Suharto lantas memeriksa kembali posisi sayap dan ekor stabiliser dan mengungkapkan kepada Wiweko keinginannya agar sudut pemasangan (angle of incidence) sayap agar dinaikan sedikit saja sebesar dua sampai lima derajat karena masih dalam posisi lurus. Ini adalah pelajaran aerodinamika dasar yang diperolehnya sejak jadi pandu udara dan aeromodelling. Gagasan Suharto itu malah ditolak mentah-mentah oleh Wiweko karena menurutnya, saat membangun WEL-1 dulu, hal tersebut tidak dilakukan.

Apa daya? Untungnya Wiweko kemudian mendapat telpon dari Jakarta, harus segera kembali untuk pergi ke Perancis dalam rangka pembelian dan menjemput pesawat badan lebar (wide body) Airbus A300B2 yang baru saja dibeli GIA. Kesempatan yang tidak disia-siakan oleh Suharto. Setelah Wiweko pergi, Suharto mengubah posisi sudut serang sayap, lalu pesawat kembali diuji terbang. Ternyata berhasil lepas landas! Posisi sudut serang diubah dan diuji beberapa kali sampai WEL-1 dapat terbang dengan baik dan enak.

Kabar keberhasilan penerbangan WEL-1 segera disampaikan saat Wiweko kembali ke Jakarta dan ternyata tanggapannya biasa-biasa saja. Sepertinya Wiweko tidak mau mengakui bahwa dirinya salah. Suharto juga tidak ambil pusing, sudah terbiasa menghadapi ciri khas tidak mau mengalah dan sisi nyentrik dari seniornya itu. Ramli sebagai tokoh pelestari pesawat-pesawat tua di Indonesia lewat FASI (Federasi Aerosport Indonesia) dan juga mantan direktur utama MNA (Merpati Nusantara Airlines) periode 1975-1979 terus menerbangkan WEL-1, tidak hanya di Iswahyudi, melainkan juga terbang ke Adisumarmo, Solo dan Adisucipto, Yogyakarta.

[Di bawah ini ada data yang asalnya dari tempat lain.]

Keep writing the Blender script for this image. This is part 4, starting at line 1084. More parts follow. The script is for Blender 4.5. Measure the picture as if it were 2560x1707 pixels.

Di kota terakhir inilah replika diabadikan dan menjadi bagian dari koleksi Museum Dirgantara Mandala. Sayangnya Ramli kemudian gugur saat menerbangan pesawat angkut ringan Dornier Do-28 di Jatiluhur pada tahun 1986. (Aviahistoria.com, Sejarah Penerbangan Indonesia)  

https://aviahistoria.com/2021/06/05/menerbangkan-replika-wel-1/

Modelkitnya mungkin tidak akan ketemu kalo dicari karena tidak ada yang buat, kecuali kalo kitmodeller mau membuatnya dengan modivikasi dari pesawat sejenis...tapi apa ya yang mirip? belum juga ketemu neh.